Write out, word for word, the first line of the data below and every line after it through the one containing "COL = SC.collection".

— Start —

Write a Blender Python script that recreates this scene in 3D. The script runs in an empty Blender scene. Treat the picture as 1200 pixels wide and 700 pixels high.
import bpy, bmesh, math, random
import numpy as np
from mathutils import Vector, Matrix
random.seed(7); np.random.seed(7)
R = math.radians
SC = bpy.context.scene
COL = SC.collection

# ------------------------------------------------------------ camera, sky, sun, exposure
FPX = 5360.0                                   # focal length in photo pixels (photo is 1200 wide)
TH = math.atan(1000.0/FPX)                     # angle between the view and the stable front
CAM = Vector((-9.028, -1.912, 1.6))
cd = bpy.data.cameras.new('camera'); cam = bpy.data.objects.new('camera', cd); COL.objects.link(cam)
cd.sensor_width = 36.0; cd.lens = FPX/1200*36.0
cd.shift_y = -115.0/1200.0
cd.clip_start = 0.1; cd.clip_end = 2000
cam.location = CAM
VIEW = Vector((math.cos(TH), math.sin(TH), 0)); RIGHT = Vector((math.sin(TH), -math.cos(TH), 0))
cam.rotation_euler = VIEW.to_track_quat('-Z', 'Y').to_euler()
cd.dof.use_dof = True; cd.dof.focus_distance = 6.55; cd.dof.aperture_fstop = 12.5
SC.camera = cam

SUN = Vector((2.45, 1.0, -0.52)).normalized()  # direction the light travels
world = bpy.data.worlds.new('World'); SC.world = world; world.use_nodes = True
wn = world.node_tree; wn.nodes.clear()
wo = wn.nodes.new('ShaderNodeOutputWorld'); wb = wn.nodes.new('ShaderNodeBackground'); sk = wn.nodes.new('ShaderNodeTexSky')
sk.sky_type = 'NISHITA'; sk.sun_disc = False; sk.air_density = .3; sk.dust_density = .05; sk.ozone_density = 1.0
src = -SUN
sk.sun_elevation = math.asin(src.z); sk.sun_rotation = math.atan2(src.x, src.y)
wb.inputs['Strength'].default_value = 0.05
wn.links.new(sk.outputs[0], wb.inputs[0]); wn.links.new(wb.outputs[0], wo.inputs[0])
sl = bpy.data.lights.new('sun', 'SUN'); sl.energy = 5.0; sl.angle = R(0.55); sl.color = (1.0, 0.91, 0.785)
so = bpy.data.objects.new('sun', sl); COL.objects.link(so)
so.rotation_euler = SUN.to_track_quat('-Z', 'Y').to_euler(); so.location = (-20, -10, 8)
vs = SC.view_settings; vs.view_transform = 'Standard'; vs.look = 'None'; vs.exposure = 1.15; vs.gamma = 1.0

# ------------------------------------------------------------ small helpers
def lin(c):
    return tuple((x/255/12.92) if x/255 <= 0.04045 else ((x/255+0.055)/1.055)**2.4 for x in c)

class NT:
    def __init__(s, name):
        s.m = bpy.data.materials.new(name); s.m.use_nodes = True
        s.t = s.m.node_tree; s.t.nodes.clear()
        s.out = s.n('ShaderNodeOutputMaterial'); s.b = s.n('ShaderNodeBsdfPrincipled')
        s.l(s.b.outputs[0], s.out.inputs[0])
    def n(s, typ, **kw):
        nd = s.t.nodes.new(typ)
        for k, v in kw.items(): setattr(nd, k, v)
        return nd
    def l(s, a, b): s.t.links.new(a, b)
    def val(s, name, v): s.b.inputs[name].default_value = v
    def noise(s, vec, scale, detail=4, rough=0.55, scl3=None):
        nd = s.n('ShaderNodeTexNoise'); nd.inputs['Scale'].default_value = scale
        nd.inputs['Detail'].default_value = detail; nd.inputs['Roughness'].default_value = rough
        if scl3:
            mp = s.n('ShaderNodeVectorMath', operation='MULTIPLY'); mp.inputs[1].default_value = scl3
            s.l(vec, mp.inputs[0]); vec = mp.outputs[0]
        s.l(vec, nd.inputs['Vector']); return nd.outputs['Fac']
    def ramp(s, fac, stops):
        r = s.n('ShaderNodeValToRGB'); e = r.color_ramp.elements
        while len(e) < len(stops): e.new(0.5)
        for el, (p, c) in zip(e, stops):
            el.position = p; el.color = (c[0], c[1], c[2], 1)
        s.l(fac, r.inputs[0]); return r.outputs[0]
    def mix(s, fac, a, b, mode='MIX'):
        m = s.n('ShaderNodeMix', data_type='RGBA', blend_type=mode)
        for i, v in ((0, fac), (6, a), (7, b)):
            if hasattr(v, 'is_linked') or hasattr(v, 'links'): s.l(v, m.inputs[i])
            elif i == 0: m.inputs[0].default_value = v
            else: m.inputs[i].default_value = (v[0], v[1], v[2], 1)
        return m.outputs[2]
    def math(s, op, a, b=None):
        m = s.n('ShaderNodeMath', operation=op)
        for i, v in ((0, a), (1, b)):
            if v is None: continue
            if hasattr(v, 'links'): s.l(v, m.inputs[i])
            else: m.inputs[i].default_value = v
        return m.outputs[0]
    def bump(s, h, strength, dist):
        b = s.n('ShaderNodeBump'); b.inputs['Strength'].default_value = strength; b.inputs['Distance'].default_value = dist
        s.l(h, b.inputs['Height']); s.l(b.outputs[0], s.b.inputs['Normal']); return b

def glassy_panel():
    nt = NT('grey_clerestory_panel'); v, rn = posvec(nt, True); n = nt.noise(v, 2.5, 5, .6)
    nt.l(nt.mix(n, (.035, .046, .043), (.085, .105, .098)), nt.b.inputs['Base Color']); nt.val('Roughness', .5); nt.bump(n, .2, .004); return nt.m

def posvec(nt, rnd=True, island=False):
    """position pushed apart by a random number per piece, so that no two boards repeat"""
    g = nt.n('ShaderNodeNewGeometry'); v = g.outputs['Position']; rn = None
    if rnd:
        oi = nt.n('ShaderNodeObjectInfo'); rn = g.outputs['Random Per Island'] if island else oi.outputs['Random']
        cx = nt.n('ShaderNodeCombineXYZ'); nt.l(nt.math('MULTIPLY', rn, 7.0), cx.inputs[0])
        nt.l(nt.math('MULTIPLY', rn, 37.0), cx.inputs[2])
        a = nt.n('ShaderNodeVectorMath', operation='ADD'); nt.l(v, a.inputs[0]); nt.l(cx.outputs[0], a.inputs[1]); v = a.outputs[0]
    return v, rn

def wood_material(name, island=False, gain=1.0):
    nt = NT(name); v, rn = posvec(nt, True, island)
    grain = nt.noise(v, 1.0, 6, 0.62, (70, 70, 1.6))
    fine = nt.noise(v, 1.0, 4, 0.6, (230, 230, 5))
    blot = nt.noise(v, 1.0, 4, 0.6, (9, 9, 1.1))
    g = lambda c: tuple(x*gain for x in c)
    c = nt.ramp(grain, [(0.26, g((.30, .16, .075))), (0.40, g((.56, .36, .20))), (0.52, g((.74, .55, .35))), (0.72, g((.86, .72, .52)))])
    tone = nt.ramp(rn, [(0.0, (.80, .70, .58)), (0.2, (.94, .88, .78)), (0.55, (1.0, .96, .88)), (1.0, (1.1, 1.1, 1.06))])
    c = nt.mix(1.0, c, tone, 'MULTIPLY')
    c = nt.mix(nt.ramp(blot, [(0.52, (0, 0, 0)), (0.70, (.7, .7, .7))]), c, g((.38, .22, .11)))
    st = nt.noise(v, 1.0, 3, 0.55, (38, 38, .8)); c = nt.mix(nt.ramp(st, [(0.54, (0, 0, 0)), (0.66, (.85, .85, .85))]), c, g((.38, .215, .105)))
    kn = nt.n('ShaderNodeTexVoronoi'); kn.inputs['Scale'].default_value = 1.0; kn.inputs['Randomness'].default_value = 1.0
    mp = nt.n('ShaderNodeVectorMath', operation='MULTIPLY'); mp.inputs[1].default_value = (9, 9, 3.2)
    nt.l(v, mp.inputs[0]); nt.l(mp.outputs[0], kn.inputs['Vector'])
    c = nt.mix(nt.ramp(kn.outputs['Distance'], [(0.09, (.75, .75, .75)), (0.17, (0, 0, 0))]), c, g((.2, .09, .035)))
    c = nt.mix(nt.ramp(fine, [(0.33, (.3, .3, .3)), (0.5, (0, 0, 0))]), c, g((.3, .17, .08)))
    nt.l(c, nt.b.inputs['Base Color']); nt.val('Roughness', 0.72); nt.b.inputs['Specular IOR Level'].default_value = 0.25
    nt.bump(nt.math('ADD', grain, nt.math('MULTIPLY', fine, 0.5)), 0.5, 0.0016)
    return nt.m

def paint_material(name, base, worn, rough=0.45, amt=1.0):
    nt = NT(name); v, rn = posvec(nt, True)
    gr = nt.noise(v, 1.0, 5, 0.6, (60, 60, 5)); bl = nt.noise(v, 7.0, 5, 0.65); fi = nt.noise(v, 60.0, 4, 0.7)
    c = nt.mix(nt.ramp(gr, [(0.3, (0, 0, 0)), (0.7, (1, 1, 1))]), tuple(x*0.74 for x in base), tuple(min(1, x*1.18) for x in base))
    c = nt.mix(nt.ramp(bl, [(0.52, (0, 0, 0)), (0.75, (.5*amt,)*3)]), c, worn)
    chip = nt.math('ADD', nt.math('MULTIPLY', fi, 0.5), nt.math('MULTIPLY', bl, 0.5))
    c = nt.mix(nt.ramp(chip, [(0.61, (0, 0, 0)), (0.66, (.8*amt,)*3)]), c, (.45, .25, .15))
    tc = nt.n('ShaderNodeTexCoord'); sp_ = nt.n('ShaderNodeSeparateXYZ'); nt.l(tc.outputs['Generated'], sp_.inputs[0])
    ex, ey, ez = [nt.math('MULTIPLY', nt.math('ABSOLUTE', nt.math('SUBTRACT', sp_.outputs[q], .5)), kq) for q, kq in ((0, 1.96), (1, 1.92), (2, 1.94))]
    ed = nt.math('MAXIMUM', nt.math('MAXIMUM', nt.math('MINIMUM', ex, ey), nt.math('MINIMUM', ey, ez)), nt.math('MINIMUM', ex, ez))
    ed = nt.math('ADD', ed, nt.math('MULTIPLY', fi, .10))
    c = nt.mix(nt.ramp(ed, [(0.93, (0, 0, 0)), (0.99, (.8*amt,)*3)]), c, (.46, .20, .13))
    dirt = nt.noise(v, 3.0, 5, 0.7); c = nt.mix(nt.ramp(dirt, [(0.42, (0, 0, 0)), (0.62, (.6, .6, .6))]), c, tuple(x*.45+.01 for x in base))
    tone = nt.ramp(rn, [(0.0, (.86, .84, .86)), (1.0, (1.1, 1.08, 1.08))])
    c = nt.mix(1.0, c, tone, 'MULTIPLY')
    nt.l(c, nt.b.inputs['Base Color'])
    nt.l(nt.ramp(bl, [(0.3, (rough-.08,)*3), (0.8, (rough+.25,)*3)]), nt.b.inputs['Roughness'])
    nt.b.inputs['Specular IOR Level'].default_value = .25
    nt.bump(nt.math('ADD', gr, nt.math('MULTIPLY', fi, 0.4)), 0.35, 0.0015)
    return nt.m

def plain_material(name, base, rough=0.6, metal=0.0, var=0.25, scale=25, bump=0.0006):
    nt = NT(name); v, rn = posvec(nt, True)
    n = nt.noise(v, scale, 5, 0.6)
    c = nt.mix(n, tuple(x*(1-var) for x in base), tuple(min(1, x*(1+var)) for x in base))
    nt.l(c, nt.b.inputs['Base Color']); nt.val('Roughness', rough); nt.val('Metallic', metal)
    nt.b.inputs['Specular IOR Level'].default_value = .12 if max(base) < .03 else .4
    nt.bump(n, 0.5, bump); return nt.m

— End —

WRITTEN RESPONSE:
Write a Blender Python script that recreates this scene in 3D. The script runs in an empty Blender scene. Treat the picture as 1200 pixels wide and 700 pixels high.
import bpy, bmesh, math, random
import numpy as np
from mathutils import Vector, Matrix
random.seed(7); np.random.seed(7)
R = math.radians
SC = bpy.context.scene
COL = SC.collection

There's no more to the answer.